Gold, known by its chemical symbol Au (from the Latin 'aurum'), is a noble metal which means it is resistant to corrosion and oxidation. This property, along with its rarity, has made it a sought-after metal for jewelry, currency, and industrial applications.

Being a 'soft' metal, gold is quite malleable and ductile, allowing it to be shaped into various forms. In its elemental form, gold is a bright yellow, dense, and lustrous material that can be found in rocks and, as mentioned in the exercise, dissolved in seawater.

The chemistry behind gold’s stability involves its electron configuration, which leads to less reactivity with other chemicals. This stability is precisely what makes gold extraction feasible even from seawater, where it exists only in trace amounts. The process of gold extraction from seawater would require overcoming challenges such as the extremely low concentration of the element, making it a technically demanding and costly endeavor.

Solution Concentration

Solution concentration is a key concept in chemistry, defining how much of a substance is dissolved in a specified volume of solvent. Common units of concentration include molarity, molality, and parts per billion (ppb), the latter being used in the exercise.

Parts per billion (ppb) indicates the number of parts of a substance in a billion parts of total mass, which is particularly useful for measuring extremely low concentrations. For instance, a concentration of 0.05 ppb means that for every billion parts of seawater, there are 0.05 parts of gold.

Understanding solution concentration is crucial when it comes to extracting substances from solutions, as in the case of gold extraction from seawater. Since the gold is present at such a minute level, sophisticated methods and vast volumes of seawater must be processed to obtain a meaningful amount of gold.

Stoichiometry

Stoichiometry is the area of chemistry that pertains to the quantitative relationships between reactants and products in a chemical reaction. It involves calculations that rely on the conservation of mass and the concept of mole ratios according to a balanced chemical equation.

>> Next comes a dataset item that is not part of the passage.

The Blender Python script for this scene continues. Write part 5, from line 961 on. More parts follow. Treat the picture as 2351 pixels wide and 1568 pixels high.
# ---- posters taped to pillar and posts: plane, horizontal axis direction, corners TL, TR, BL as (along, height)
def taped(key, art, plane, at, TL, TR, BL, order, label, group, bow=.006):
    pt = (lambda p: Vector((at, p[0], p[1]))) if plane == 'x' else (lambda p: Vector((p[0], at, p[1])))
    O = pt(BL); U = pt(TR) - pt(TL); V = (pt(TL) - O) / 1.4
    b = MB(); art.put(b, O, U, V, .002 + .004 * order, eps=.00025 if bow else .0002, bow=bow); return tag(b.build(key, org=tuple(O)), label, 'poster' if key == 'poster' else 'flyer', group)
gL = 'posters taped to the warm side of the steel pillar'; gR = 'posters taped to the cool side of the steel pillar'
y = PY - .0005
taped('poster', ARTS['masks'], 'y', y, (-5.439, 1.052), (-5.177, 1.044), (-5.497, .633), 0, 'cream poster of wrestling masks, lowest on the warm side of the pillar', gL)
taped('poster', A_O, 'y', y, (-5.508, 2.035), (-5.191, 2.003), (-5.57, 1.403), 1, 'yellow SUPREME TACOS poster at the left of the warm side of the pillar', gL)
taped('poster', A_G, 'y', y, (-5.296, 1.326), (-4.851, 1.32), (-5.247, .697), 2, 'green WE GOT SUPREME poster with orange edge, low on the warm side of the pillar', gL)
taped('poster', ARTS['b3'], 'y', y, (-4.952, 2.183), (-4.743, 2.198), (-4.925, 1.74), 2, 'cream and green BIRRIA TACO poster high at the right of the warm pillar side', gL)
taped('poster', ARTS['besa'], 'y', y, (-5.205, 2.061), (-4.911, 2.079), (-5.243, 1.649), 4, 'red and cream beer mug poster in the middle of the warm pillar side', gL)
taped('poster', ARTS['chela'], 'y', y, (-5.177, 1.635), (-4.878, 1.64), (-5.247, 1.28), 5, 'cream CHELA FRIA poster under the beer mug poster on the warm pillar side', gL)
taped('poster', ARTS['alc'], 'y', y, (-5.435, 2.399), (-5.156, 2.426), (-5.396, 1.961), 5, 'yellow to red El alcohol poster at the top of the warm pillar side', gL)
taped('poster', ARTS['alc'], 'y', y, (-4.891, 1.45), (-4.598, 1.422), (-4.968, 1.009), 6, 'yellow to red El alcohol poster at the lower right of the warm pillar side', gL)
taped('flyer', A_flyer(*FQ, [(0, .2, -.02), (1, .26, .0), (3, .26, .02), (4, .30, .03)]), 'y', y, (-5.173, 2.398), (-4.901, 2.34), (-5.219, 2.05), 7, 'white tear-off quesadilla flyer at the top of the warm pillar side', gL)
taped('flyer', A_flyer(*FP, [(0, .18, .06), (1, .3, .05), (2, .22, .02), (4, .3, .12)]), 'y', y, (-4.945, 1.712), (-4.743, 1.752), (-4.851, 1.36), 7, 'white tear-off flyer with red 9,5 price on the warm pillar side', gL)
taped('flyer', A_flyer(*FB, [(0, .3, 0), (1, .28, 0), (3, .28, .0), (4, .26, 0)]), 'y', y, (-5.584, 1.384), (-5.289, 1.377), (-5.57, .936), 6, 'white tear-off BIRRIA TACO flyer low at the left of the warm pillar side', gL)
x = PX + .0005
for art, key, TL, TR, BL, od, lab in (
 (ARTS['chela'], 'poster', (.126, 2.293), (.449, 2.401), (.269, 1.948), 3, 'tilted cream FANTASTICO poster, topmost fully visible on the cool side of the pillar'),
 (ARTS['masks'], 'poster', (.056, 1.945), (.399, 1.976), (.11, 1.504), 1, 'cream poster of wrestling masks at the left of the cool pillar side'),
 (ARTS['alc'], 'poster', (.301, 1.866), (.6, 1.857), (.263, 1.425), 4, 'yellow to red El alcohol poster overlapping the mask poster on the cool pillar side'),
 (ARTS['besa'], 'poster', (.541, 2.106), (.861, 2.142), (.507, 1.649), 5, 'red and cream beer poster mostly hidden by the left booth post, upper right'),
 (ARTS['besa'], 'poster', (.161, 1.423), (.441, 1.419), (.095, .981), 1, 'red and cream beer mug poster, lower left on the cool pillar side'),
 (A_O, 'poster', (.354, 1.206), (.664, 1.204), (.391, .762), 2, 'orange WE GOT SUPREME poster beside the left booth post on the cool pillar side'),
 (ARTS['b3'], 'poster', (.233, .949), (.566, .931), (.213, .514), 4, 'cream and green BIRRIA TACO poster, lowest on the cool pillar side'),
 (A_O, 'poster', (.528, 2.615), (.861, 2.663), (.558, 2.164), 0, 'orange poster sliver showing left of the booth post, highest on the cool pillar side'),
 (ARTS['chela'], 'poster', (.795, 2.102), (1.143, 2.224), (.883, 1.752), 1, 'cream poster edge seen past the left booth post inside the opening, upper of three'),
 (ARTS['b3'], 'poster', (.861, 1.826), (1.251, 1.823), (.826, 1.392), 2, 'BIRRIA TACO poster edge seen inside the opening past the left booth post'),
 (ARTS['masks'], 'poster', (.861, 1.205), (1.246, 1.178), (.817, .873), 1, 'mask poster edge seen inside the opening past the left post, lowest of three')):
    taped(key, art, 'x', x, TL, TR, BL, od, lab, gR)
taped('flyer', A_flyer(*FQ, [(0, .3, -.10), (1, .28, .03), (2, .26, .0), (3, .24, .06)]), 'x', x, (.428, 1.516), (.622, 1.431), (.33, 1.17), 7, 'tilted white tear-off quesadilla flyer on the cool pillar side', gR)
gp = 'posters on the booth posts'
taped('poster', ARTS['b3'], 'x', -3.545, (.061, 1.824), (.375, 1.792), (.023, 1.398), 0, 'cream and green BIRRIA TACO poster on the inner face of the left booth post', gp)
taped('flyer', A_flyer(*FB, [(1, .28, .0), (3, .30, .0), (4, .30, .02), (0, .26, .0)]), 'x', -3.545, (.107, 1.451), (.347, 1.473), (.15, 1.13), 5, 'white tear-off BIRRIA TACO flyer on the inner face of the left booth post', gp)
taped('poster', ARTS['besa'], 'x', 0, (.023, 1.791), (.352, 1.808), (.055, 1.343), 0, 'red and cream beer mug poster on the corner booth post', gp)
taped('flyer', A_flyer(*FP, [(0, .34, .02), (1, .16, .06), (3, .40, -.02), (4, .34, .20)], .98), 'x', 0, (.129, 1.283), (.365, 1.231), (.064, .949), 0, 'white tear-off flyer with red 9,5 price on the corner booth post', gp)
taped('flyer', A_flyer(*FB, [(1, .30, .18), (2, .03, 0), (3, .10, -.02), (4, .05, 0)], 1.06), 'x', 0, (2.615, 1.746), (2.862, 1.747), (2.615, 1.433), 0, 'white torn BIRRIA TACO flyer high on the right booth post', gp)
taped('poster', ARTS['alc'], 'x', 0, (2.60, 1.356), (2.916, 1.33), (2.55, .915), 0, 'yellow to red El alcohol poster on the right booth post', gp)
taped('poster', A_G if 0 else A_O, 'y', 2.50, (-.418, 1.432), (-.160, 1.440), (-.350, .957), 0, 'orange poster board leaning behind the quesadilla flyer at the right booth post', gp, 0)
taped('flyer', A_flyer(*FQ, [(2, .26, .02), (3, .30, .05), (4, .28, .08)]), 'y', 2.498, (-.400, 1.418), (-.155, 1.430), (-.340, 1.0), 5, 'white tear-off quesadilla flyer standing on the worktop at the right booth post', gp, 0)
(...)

In the context of extracting gold from seawater, as described in the exercise, stoichiometry is not employed in the traditional sense involving reactants and products, but rather to calculate the mass of gold that can be obtained from a certain volume of seawater. The exercise leverages stoichiometric calculations to determine how many liters of seawater would be needed to achieve a target mass of gold, incorporating factors like the solution concentration of gold and the efficiency of the recovery process.

These calculations can become complex when working with extremely small concentrations and large volumes, and they are essential to envision the feasibility of processes such as precious metal recovery from natural sources.